WRITTEN PROBLEM:
Pictures stay out of the copy; restate everything else in the material exactly.

STORED DATA:
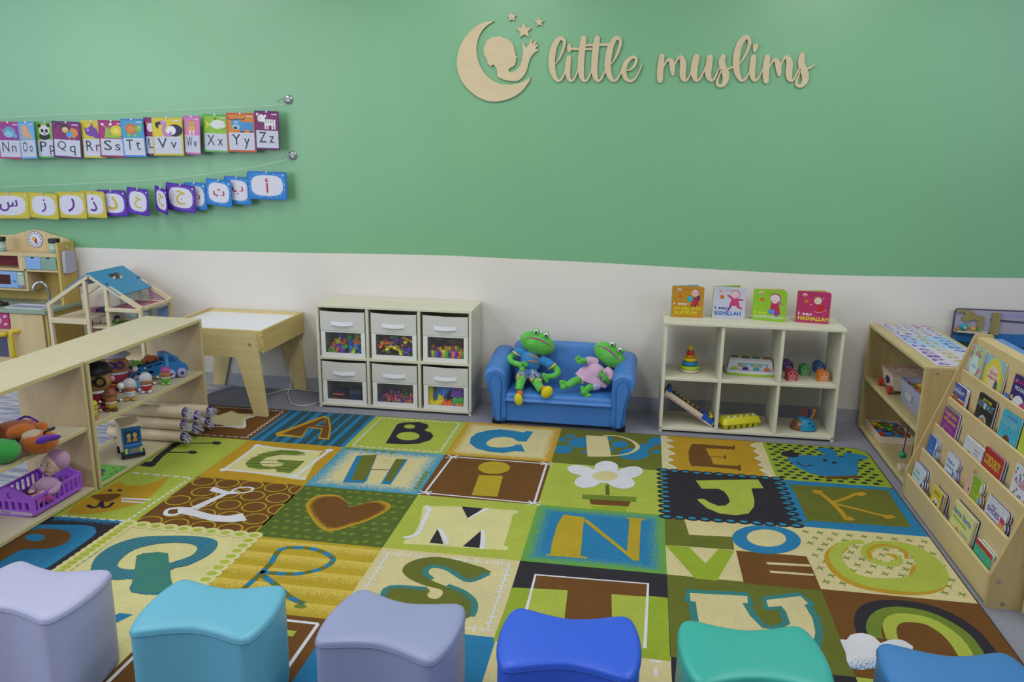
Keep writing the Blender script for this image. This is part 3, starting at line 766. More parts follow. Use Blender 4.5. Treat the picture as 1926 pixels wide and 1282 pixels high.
# ------------------------------------------------------------------ furniture
M_cube = mat('cream_laminate', '#cdcab6', .5, 'wood', col2='#c8c4ac')
M_maple = mat('maple_ply', '#beb498', .45, 'woody', col2='#bab092', spec=.4)
M_maplex = mat('maple_ply_upright', '#c2ac88', .45, 'woodz', col2='#bda682', spec=.4)
M_edge = mat('maple_edge', '#bfb480', .5, 'plain')
M_dark = pm('#17171b', .6)
M_screw = mat('steel', '#b5b5b8', .3, metal=.9)
def lframe(o, a):
    """frame with x along the wall turned by a, y into depth; returns Matrix"""
    return Matrix.Translation(Vector(o)) @ Matrix.Rotation(a, 4, 'Z')
def cube_shelf(loc, a, label, over=0.0):
    W, H, D, t = .911, .613, .295, .016
    root = thing('cube_shelf', label, 'shelf', loc, a)
    X = lframe(loc, a)
    def part(name, *bx, bev=.0015):
        mb = MB(M_cube); mb.xf = X; mb.box(*bx, bev=bev); return mb.build(name, root)
    part('top_panel', -over, W+over, -over, D, H-t, H)
    part('base_panel', 0, W, 0, D, .012, .012+t)
    part('side_panel', 0, t, 0, D, 0, H-t); part('side_panel', W-t, W, 0, D, 0, H-t)
    for k in (1, 2):
        x = k*W/3-t/2; part('divider', x, x+t, .001, D-.002, .012+t, H-t)
    part('middle_shelf', t, W-t, .0005, D-.001, .293, .293+t)
    # a low rail behind the base
    part('back_rail', t, W-t, D-t, D, H-t-.05, H-t)
    return root, X
shelfA, XA = cube_shelf((.6625, .1045, 0), .0117, 'low cream six-cube shelf filled with see-through fabric bins')
shelfB, XB = cube_shelf((2.630, .069, 0), .0107, 'low cream six-cube open shelf of baby toys with picture books on top', .006)

def maple_shelf(x0, x1, y0, y1, label, H=.59, tone=None):
    """open two-tier shelf unit, both long sides open; front=+1 faces +x"""
    root = thing('toy_shelf', label, 'shelf', ((x0+x1)/2, (y0+y1)/2, 0), 0, None)
    Ma, Mx = (M_maple, M_maplex) if not tone else (mat('corner_maple', tone[0], .45, 'woody', spec=.4), mat('corner_maple_upright', tone[1], .45, 'woodz', spec=.4))
    t = .018; Z0f = .0065 if x0 < 1 else 0
    def part(name, *bx, m=M_maple):
        mb = MB(m); mb.box(*bx, bev=.004)
        # light edge banding strips on the long open sides
        return mb.build(name, root)
    def banded(name, X0, X1, Y0, Y1, Z0, Z1, m):
        mb = MB(m); mb.box(X0, X1, Y0, Y1, Z0, Z1, bev=.003)
        for xx in (X0, X1): mb.box(xx-.0006, xx+.0006, Y0+.002, Y1-.002, Z0+.002, Z1-.002, M_edge)
        return mb.build(name, root)
    banded('top_panel', x0, x1, y0, y1, H-t, H, Ma)
    banded('side_panel', x0, x1, y0, y0+t, Z0f, H-t, Mx)
    banded('side_panel', x0, x1, y1-t, y1, Z0f, H-t, Mx)
    banded('middle_shelf', x0+.003, x1-.003, y0+t, y1-t, .286, .286+t, Ma)
    banded('base_panel', x0+.003, x1-.003, y0+t, y1-t, .010, .010+t, Ma)
    for yy, s in ((y0, -1), (y1, 1)):
        for xx in (x0+.05, x1-.05):
            for zz in (.02, .30, H-.01-t):
                mb = MB(M_screw); mb.cyl((xx, yy, zz), (xx, yy+s*.003, zz), .005, n=10); mb.build('screw_cap', root)
    return root
SL2 = maple_shelf(-.135, .190, -1.205, -.295, 'light maple toy shelf holding the toy figures, blue truck and rolled prayer mats')
SL1 = maple_shelf(-.135, .185, -2.130, -1.215, 'light maple toy shelf nearest the left edge, holding the doll in its purple crib')
SR = maple_shelf(3.725, 4.045, -.562, .352, 'light maple toy shelf in the right corner with number mats on its top', H=.597, tone=('#bca878', '#b49d68'))

# ---- book display rack
RX0, RTOP = 3.694, .752
def rack_x(z): return 3.692+(z-.10)*.318+ (0 if z < .6 else 0)
M_rk = mat('maple_rack', '#c4ae80', .45, 'woody', col2='#bda777', spec=.4); M_rkx = mat('maple_rack_side', '#b59f70', .45, 'woodz', col2='#ae9868', spec=.4)
rack = thing('book_rack', 'sloping maple book display rack packed with board books on the right', 'book rack', (3.83, -1.03, 0))
prof = [(3.694, 0), (3.694, .118), (3.893, .735), (3.900, .752), (3.965, .752), (3.975, .735), (3.985, 0)]
for (ya, yb) in ((-.584, -.566), (-1.495, -1.477)):
    mb = MB(M_rkx); mb.prism(Fr((0, ya, 0), (1, 0, 0), (0, 0, 1)), prof, 0, ya-yb); mb.build('side_panel', rack, bevel=.002)
LIPS = [(.112, 3.6975), (.235, 3.744), (.352, 3.783), (.474, 3.823), (.598, 3.863)]   # top edge of each lip: z, x
for i, (z, x) in enumerate(LIPS):
    zb = .006 if i == 0 else LIPS[i-1][0]-.02
    # lip panel leans back a touch; it is also what the books below lean on
    mb = MB(M_rk)
    x_b = x+.001 if i == 0 else x-.001
    mb.prism(Fr((0, -.585, 0), (1, 0, 0), (0, 0, 1)), [(x, z), (x_b, zb), (x_b+.012, zb), (x+.012, z)], 0, .891)
    mb.build('tier_panel', rack, bevel=.0015)
    mb = MB(M_rk)
    mb.box(x+.012, min(x+.058, 3.97), -1.476, -.585, max(z-.075, .006), max(z-.075, .006)+.009); mb.build('tier_ledge', rack)
mb = MB(M_rk)
mb.prism(Fr((0, -.585, 0), (1, 0, 0), (0, 0, 1)), [(3.905, .742), (3.898, .60), (3.910, .60), (3.960, .742)], 0, .891)
mb.build('top_panel', rack, bevel=.002)
for (xx, zz) in ((3.722, .10), (3.745, .02), (3.79, .17), (3.82, .32), (3.90, .55)):
    mb = MB(M_screw); mb.cyl((xx, -1.495, zz), (xx, -1.498, zz), .006, n=10); mb.build('screw_cap', rack)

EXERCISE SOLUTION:
Keep writing the Blender script for this image. This is part 3, starting at line 766. More parts follow. Use Blender 4.5. Treat the picture as 1926 pixels wide and 1282 pixels high.
# ------------------------------------------------------------------ furniture
M_cube = mat('cream_laminate', '#cdcab6', .5, 'wood', col2='#c8c4ac')
M_maple = mat('maple_ply', '#beb498', .45, 'woody', col2='#bab092', spec=.4)
M_maplex = mat('maple_ply_upright', '#c2ac88', .45, 'woodz', col2='#bda682', spec=.4)
M_edge = mat('maple_edge', '#bfb480', .5, 'plain')
M_dark = pm('#17171b', .6)
M_screw = mat('steel', '#b5b5b8', .3, metal=.9)
def lframe(o, a):
    """frame with x along the wall turned by a, y into depth; returns Matrix"""
    return Matrix.Translation(Vector(o)) @ Matrix.Rotation(a, 4, 'Z')
def cube_shelf(loc, a, label, over=0.0):
    W, H, D, t = .911, .613, .295, .016
    root = thing('cube_shelf', label, 'shelf', loc, a)
    X = lframe(loc, a)
    def part(name, *bx, bev=.0015):
        mb = MB(M_cube); mb.xf = X; mb.box(*bx, bev=bev); return mb.build(name, root)
    part('top_panel', -over, W+over, -over, D, H-t, H)
    part('base_panel', 0, W, 0, D, .012, .012+t)
    part('side_panel', 0, t, 0, D, 0, H-t); part('side_panel', W-t, W, 0, D, 0, H-t)
    for k in (1, 2):
        x = k*W/3-t/2; part('divider', x, x+t, .001, D-.002, .012+t, H-t)
    part('middle_shelf', t, W-t, .0005, D-.001, .293, .293+t)
    # a low rail behind the base
    part('back_rail', t, W-t, D-t, D, H-t-.05, H-t)
    return root, X
shelfA, XA = cube_shelf((.6625, .1045, 0), .0117, 'low cream six-cube shelf filled with see-through fabric bins')
shelfB, XB = cube_shelf((2.630, .069, 0), .0107, 'low cream six-cube open shelf of baby toys with picture books on top', .006)

def maple_shelf(x0, x1, y0, y1, label, H=.59, tone=None):
    """open two-tier shelf unit, both long sides open; front=+1 faces +x"""
    root = thing('toy_shelf', label, 'shelf', ((x0+x1)/2, (y0+y1)/2, 0), 0, None)
    Ma, Mx = (M_maple, M_maplex) if not tone else (mat('corner_maple', tone[0], .45, 'woody', spec=.4), mat('corner_maple_upright', tone[1], .45, 'woodz', spec=.4))
    t = .018; Z0f = .0065 if x0 < 1 else 0
    def part(name, *bx, m=M_maple):
        mb = MB(m); mb.box(*bx, bev=.004)
        # light edge banding strips on the long open sides
        return mb.build(name, root)
    def banded(name, X0, X1, Y0, Y1, Z0, Z1, m):
        mb = MB(m); mb.box(X0, X1, Y0, Y1, Z0, Z1, bev=.003)
        for xx in (X0, X1): mb.box(xx-.0006, xx+.0006, Y0+.002, Y1-.002, Z0+.002, Z1-.002, M_edge)
        return mb.build(name, root)
    banded('top_panel', x0, x1, y0, y1, H-t, H, Ma)
    banded('side_panel', x0, x1, y0, y0+t, Z0f, H-t, Mx)
    banded('side_panel', x0, x1, y1-t, y1, Z0f, H-t, Mx)
    banded('middle_shelf', x0+.003, x1-.003, y0+t, y1-t, .286, .286+t, Ma)
    banded('base_panel', x0+.003, x1-.003, y0+t, y1-t, .010, .010+t, Ma)
    for yy, s in ((y0, -1), (y1, 1)):
        for xx in (x0+.05, x1-.05):
            for zz in (.02, .30, H-.01-t):
                mb = MB(M_screw); mb.cyl((xx, yy, zz), (xx, yy+s*.003, zz), .005, n=10); mb.build('screw_cap', root)
    return root
SL2 = maple_shelf(-.135, .190, -1.205, -.295, 'light maple toy shelf holding the toy figures, blue truck and rolled prayer mats')
SL1 = maple_shelf(-.135, .185, -2.130, -1.215, 'light maple toy shelf nearest the left edge, holding the doll in its purple crib')
SR = maple_shelf(3.725, 4.045, -.562, .352, 'light maple toy shelf in the right corner with number mats on its top', H=.597, tone=('#bca878', '#b49d68'))

# ---- book display rack
RX0, RTOP = 3.694, .752
def rack_x(z): return 3.692+(z-.10)*.318+ (0 if z < .6 else 0)
M_rk = mat('maple_rack', '#c4ae80', .45, 'woody', col2='#bda777', spec=.4); M_rkx = mat('maple_rack_side', '#b59f70', .45, 'woodz', col2='#ae9868', spec=.4)
rack = thing('book_rack', 'sloping maple book display rack packed with board books on the right', 'book rack', (3.83, -1.03, 0))
prof = [(3.694, 0), (3.694, .118), (3.893, .735), (3.900, .752), (3.965, .752), (3.975, .735), (3.985, 0)]
for (ya, yb) in ((-.584, -.566), (-1.495, -1.477)):
    mb = MB(M_rkx); mb.prism(Fr((0, ya, 0), (1, 0, 0), (0, 0, 1)), prof, 0, ya-yb); mb.build('side_panel', rack, bevel=.002)
LIPS = [(.112, 3.6975), (.235, 3.744), (.352, 3.783), (.474, 3.823), (.598, 3.863)]   # top edge of each lip: z, x
for i, (z, x) in enumerate(LIPS):
    zb = .006 if i == 0 else LIPS[i-1][0]-.02
    # lip panel leans back a touch; it is also what the books below lean on
    mb = MB(M_rk)
    x_b = x+.001 if i == 0 else x-.001
    mb.prism(Fr((0, -.585, 0), (1, 0, 0), (0, 0, 1)), [(x, z), (x_b, zb), (x_b+.012, zb), (x+.012, z)], 0, .891)
    mb.build('tier_panel', rack, bevel=.0015)
    mb = MB(M_rk)
    mb.box(x+.012, min(x+.058, 3.97), -1.476, -.585, max(z-.075, .006), max(z-.075, .006)+.009); mb.build('tier_ledge', rack)
mb = MB(M_rk)
mb.prism(Fr((0, -.585, 0), (1, 0, 0), (0, 0, 1)), [(3.905, .742), (3.898, .60), (3.910, .60), (3.960, .742)], 0, .891)
mb.build('top_panel', rack, bevel=.002)
for (xx, zz) in ((3.722, .10), (3.745, .02), (3.79, .17), (3.82, .32), (3.90, .55)):
    mb = MB(M_screw); mb.cyl((xx, -1.495, zz), (xx, -1.498, zz), .006, n=10); mb.build('screw_cap', rack)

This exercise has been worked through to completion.